Después de ponerse el amito, el sacerdote se viste con una túnica que lo cubre de arriba a abajo, y que, por ser siempre blanca, ha recibido el mismo nombre de su adjetivo en latín: alba. Es uno de los más importantes ornamentos litúrgicos, lo que explica que en la Forma Ordinaria sea la vestidura sagrada para todos los ministros ordenados e instituidos (Instrucción General del Misal Romano, núm. 336). Místicamente, nos recuerda la pureza de corazón que ha de poseer el que la lleva y que es necesaria para entrara en los goces de la gloria. De ahí que el sacerdote al ponérsela diga: «Hazme puro, Señor, y limpia mi corazón, para que, santificado por la sangre del cordero, pueda gozar de las delicias eternas». 

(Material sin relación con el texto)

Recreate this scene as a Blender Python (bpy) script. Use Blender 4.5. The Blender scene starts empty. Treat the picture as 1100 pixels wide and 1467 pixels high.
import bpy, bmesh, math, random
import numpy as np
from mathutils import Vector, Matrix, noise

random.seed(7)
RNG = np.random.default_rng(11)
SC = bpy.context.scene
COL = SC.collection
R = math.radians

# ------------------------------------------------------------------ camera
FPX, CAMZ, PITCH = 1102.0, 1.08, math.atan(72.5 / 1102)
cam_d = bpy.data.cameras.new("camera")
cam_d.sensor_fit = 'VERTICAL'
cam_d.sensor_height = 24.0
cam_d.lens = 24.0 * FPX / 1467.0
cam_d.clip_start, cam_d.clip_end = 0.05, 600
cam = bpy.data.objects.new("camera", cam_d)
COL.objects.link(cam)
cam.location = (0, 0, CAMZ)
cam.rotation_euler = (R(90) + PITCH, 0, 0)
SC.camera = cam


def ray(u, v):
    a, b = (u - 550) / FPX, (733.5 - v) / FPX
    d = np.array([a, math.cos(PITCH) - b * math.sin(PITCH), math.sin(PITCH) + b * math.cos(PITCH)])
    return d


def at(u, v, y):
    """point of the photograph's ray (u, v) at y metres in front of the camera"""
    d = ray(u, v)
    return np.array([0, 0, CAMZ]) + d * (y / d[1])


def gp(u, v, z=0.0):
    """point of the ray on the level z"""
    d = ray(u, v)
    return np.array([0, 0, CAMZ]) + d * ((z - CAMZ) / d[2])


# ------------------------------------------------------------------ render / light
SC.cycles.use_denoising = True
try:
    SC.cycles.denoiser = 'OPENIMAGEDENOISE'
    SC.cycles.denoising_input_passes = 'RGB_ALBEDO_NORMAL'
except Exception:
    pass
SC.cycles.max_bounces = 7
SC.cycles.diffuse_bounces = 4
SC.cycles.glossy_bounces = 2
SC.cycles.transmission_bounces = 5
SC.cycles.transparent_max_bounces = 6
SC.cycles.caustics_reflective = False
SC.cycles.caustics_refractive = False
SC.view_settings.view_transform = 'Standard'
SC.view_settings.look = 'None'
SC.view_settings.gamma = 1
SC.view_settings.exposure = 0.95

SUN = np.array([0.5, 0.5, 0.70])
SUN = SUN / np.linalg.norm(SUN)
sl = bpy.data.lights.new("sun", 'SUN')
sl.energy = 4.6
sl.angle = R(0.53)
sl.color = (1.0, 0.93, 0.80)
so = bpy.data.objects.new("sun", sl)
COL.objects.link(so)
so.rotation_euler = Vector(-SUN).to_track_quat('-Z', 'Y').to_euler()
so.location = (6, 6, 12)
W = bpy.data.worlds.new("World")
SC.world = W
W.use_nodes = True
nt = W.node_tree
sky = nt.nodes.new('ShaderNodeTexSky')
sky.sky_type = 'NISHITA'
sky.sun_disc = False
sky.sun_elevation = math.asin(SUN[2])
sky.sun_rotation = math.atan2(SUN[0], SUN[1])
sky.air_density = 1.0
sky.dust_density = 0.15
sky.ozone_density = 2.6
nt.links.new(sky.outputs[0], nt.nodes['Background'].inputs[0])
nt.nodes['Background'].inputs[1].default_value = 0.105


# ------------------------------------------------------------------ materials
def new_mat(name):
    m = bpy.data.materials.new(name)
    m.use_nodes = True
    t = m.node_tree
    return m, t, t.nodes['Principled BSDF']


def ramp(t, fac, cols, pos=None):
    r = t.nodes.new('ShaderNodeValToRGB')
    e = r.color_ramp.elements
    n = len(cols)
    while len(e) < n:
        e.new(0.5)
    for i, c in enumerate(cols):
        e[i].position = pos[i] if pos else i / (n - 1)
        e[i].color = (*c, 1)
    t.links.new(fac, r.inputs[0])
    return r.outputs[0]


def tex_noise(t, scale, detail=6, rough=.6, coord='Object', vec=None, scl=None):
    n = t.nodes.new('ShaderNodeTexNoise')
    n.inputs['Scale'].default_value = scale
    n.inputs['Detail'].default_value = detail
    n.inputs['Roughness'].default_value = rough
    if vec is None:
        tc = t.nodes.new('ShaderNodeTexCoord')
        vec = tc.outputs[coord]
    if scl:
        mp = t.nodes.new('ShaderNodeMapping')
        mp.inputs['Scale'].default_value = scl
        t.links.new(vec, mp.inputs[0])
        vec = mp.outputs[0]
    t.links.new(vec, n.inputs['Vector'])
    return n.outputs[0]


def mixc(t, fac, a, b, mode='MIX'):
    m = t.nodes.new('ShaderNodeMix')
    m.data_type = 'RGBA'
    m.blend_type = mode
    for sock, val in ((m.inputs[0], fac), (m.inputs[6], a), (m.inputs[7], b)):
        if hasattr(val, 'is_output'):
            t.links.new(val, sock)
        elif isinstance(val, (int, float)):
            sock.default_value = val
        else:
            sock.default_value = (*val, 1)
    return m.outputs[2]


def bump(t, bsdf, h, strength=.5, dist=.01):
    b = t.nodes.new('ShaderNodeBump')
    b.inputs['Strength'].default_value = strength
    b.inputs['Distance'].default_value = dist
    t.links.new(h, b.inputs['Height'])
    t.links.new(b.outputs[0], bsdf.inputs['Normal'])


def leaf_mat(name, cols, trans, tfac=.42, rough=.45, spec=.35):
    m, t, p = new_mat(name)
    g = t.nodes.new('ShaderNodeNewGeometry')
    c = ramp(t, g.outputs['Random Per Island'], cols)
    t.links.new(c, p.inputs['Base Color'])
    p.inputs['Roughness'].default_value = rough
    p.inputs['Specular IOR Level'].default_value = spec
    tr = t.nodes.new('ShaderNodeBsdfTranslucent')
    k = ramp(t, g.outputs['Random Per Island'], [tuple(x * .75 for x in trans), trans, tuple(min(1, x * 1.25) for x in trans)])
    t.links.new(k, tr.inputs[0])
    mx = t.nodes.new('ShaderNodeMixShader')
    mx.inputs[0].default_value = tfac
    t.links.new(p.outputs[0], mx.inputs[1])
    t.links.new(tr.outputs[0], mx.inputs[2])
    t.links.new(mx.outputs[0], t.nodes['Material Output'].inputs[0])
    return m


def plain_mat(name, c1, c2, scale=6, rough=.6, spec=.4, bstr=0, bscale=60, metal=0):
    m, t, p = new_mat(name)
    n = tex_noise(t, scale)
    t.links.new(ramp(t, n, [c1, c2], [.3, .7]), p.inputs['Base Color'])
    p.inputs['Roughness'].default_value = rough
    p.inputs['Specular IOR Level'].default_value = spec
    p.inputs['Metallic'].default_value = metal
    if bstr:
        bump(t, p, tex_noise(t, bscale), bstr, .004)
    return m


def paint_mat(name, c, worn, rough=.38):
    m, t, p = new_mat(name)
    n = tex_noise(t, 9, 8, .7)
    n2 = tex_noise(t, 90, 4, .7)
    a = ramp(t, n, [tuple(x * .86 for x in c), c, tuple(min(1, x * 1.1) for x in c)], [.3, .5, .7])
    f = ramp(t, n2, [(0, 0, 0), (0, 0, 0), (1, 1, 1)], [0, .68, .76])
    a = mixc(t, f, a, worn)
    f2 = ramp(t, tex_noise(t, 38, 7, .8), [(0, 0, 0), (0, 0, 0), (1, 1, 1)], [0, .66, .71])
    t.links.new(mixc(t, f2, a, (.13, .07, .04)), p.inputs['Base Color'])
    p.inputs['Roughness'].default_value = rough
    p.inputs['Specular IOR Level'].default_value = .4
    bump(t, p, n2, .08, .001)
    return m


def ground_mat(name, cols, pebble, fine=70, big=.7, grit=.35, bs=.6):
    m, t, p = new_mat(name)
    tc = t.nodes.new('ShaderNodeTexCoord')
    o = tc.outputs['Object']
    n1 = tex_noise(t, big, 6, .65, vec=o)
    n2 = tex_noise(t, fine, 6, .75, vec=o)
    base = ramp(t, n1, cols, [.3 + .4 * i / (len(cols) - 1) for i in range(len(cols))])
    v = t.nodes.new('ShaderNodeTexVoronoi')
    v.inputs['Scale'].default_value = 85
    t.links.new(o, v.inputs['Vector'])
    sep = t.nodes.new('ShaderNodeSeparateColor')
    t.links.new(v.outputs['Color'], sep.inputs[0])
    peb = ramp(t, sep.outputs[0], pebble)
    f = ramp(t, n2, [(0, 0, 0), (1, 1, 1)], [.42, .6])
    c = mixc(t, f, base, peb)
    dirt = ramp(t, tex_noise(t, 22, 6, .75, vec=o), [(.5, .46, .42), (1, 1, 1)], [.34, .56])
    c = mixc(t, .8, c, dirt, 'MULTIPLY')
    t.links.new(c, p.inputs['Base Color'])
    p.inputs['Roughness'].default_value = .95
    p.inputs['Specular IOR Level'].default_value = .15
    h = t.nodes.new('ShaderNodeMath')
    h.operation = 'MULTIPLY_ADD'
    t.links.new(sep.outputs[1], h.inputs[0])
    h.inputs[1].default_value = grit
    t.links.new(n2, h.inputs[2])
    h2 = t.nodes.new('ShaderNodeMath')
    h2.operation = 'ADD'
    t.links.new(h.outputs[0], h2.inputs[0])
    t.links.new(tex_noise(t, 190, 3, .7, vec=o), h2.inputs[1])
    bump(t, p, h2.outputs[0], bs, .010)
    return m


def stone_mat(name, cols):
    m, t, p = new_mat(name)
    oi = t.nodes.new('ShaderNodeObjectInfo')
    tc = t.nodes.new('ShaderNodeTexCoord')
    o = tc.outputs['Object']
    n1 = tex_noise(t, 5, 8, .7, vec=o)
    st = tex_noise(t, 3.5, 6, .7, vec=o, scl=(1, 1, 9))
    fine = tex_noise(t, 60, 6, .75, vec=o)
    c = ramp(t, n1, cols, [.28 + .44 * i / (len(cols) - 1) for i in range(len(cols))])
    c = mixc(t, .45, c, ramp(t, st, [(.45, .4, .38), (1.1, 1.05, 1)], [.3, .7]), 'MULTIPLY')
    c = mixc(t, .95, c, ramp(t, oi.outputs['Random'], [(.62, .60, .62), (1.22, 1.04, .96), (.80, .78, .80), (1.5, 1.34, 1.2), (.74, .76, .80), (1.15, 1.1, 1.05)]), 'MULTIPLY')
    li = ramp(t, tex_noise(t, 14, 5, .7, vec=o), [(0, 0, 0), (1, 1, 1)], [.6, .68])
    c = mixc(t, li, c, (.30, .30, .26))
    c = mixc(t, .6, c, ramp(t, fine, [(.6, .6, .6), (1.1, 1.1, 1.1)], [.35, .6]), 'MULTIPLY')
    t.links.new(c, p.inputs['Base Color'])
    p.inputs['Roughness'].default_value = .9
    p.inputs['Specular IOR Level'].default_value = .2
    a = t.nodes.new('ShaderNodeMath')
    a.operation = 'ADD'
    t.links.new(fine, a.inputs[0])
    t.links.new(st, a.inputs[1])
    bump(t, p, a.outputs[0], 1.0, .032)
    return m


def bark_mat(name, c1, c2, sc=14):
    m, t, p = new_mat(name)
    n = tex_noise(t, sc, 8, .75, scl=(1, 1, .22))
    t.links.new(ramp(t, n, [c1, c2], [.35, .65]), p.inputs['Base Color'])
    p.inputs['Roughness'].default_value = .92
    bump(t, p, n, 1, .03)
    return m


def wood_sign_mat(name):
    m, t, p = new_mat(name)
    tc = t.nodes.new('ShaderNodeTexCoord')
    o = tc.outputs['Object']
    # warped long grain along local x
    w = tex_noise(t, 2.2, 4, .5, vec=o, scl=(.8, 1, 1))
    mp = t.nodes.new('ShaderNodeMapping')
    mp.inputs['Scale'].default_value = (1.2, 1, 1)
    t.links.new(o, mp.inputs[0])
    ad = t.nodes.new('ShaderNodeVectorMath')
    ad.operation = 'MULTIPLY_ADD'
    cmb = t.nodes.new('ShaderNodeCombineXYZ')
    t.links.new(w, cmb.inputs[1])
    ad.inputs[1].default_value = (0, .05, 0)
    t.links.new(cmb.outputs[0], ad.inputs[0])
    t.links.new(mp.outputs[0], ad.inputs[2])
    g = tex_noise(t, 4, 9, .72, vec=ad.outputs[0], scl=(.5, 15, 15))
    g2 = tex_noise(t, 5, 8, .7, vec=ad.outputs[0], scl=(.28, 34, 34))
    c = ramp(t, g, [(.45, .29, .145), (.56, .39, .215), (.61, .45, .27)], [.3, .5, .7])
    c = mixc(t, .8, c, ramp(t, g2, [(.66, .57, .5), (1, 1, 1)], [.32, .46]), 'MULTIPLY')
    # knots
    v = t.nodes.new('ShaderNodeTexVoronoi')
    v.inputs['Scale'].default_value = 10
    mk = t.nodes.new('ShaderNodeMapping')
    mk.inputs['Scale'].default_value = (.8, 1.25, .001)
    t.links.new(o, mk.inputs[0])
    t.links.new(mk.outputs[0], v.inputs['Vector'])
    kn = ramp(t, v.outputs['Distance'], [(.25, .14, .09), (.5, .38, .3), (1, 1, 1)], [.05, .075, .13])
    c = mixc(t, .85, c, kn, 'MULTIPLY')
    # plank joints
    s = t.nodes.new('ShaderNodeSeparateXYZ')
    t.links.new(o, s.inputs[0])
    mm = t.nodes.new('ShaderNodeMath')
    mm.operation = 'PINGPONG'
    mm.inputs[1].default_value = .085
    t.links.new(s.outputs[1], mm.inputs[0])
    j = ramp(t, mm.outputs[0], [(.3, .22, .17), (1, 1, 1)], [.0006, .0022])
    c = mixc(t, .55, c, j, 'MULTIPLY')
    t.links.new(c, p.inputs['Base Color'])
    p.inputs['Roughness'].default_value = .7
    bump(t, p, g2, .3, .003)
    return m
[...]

Para que el alba se adapte convenientemente al cuerpo, el sacerdote se ciñe sobre ella un grueso cordón, llamado cíngulo (de cingere, que significa ceñir), que puede ser blanco, dorado o del color litúrgico del día. En la Forma Ordinaria, éste puede omitirse si el alba está hecha de tal manera que se adapte al cuerpo aun sin él (Instrucción General del Misal Romano, núm. 336). Espiritualmente nos recuerda, tal y como indica la oración que reza el sacerdote, la castidad que debe vivir el sacerdote y la necesidad de luchar contra las bajas pasiones de la carne: «Cíñeme, Señor, con el cíngulo de la pureza, y apaga en mis carnes el fuego de la concupiscencia, para que more siempre en mí la virtud de la continencia y castidad». 

Alba y cíngulo

Por privilegio, en España se podía utilizar un cíngulo fajinado, esto es, una faja con dos caídas terminadas en borlas, que el celebrante llevaba a modo de cíngulo. La faja era del mismo tejido que los ornamentos o, al menos, estaba ricamente bordada. Para ajustarla según la circunferencia del celebrante, se empleaban unas cintas que se ataban por detrás. Las caídas eran una a la izquierda y otra a la derecha, de manera que quedasen simétricas con el cuerpo.

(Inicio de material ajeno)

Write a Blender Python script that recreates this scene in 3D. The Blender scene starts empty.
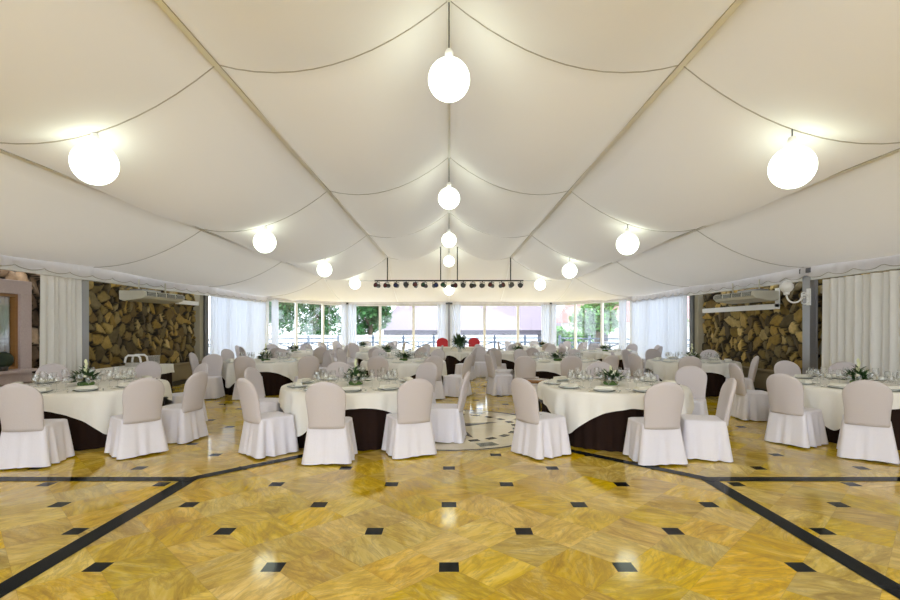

Pintura en que el sacerdote lleva el cíngulo fajinado

Foto de un cíngulo fajinado

No debe confundirse el cíngulo con el fajín que acompaña la sotana. Este último es un trozo de tela que ciñe la sotana alrededor de la cintura, cayendo verticalmente en dos bordes terminados en flecos. Su color depende de la jerarquía de quien lo usa: el Sumo Pontífice utiliza una faja blanca para ceñir su sotana del mismo color; los cardenales visten faja roja de seda moaré; los nuncios apostólicos emplean faja púrpura de seda moaré; los obispos usan fajas de igual color, pero en seda normal; los prelados de honor tiene reservado el color púrpura; los presbíteros visten faja negra para ceñir su sotana, aunque en el mundo hispano ella no era habitual; en fin, los seminaristas utilizan fajas dependiendo de su orden y de su grado de estudios o diócesis, siendo ella generalmente de color azul.

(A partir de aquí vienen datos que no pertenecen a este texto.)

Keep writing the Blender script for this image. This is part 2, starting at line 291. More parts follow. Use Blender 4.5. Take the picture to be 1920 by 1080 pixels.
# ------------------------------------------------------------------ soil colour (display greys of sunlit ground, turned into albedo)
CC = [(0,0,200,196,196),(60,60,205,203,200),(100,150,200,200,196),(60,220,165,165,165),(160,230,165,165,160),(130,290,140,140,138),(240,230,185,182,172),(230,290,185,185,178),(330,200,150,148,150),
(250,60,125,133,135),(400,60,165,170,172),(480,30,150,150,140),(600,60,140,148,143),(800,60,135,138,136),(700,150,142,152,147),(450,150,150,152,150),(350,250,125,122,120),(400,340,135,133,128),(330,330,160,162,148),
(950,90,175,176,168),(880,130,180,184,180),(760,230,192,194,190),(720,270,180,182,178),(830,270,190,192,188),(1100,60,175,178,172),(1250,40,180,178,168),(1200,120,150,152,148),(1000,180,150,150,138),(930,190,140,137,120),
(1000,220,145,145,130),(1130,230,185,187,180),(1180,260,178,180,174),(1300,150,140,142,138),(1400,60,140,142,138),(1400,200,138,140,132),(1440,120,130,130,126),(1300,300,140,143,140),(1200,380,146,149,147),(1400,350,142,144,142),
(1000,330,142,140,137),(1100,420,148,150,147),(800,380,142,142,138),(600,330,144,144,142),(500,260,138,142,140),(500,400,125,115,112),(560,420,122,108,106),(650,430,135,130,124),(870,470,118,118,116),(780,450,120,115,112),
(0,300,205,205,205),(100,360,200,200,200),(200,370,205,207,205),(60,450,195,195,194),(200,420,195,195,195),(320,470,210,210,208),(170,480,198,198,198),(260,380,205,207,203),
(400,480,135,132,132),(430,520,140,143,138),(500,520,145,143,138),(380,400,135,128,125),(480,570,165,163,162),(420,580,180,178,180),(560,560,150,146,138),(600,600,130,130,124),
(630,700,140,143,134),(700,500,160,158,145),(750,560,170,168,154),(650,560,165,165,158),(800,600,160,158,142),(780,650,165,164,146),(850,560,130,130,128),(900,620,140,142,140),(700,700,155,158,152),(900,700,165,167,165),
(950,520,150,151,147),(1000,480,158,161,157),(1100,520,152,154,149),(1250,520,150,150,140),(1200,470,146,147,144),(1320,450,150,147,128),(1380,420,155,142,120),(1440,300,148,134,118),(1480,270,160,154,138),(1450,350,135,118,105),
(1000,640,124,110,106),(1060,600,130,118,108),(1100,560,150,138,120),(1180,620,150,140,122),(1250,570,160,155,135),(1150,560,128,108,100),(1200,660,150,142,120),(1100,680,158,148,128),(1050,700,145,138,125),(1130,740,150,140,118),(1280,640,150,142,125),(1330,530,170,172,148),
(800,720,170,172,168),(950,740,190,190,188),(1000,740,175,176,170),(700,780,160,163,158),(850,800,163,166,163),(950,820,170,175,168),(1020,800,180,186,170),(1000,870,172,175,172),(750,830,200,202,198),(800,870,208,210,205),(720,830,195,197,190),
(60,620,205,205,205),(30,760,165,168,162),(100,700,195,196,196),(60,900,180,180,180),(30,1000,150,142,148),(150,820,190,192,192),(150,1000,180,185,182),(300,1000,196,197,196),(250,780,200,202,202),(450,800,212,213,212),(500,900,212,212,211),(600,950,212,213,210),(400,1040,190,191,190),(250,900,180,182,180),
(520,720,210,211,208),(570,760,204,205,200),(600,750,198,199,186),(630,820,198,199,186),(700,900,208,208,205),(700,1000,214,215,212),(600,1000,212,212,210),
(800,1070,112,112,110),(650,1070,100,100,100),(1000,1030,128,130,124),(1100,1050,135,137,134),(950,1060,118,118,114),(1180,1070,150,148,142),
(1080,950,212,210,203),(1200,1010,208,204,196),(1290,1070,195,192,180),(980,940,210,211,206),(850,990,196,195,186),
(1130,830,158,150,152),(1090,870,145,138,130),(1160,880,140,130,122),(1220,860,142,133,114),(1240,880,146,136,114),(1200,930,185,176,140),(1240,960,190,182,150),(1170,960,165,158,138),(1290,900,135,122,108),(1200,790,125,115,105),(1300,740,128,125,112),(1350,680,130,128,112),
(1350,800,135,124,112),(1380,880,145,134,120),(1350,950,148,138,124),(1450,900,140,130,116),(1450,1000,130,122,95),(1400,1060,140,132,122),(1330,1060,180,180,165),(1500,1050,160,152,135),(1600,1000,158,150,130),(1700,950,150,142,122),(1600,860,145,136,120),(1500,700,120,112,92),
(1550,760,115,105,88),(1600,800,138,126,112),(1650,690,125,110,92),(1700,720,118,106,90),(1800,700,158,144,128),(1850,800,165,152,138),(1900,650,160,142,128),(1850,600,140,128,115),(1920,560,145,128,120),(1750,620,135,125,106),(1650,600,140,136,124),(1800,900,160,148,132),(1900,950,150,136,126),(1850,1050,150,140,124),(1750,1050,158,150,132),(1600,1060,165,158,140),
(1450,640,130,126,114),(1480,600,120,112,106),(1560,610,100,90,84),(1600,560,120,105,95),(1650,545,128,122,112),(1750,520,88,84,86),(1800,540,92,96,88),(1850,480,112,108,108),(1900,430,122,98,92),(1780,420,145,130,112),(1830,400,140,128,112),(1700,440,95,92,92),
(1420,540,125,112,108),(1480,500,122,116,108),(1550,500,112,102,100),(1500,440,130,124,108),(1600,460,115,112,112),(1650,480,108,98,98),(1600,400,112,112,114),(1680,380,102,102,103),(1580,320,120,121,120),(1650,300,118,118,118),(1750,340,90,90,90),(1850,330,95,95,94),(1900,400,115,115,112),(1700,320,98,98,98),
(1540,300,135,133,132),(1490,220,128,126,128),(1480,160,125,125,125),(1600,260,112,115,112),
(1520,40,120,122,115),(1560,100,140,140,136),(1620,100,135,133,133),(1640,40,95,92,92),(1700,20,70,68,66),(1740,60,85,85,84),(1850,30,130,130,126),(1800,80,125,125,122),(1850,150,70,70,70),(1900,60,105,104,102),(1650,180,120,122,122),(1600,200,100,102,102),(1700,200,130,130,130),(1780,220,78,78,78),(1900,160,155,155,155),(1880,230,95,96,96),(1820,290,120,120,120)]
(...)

 Ejemplos de un fajín proprio de un cardenal (el entonces Cardenal Ratzinger, al centro a la izq.) 
y de un obispo (centro a la der.)

Nota de la Redacción: Las fotos 1 y 2 están tomadas del libro Zum Altar Gottes will ich treten, una introducción a la Misa tradicional escrita por el P. Martin Ramm, FSSP.

Actualización [23 de julio de 2015]: Esta entrada ha sido actualizada con esta fecha para incluir la referencia al fajín, prenda perteneciente al hábito eclesiástico como complemento de la sotana.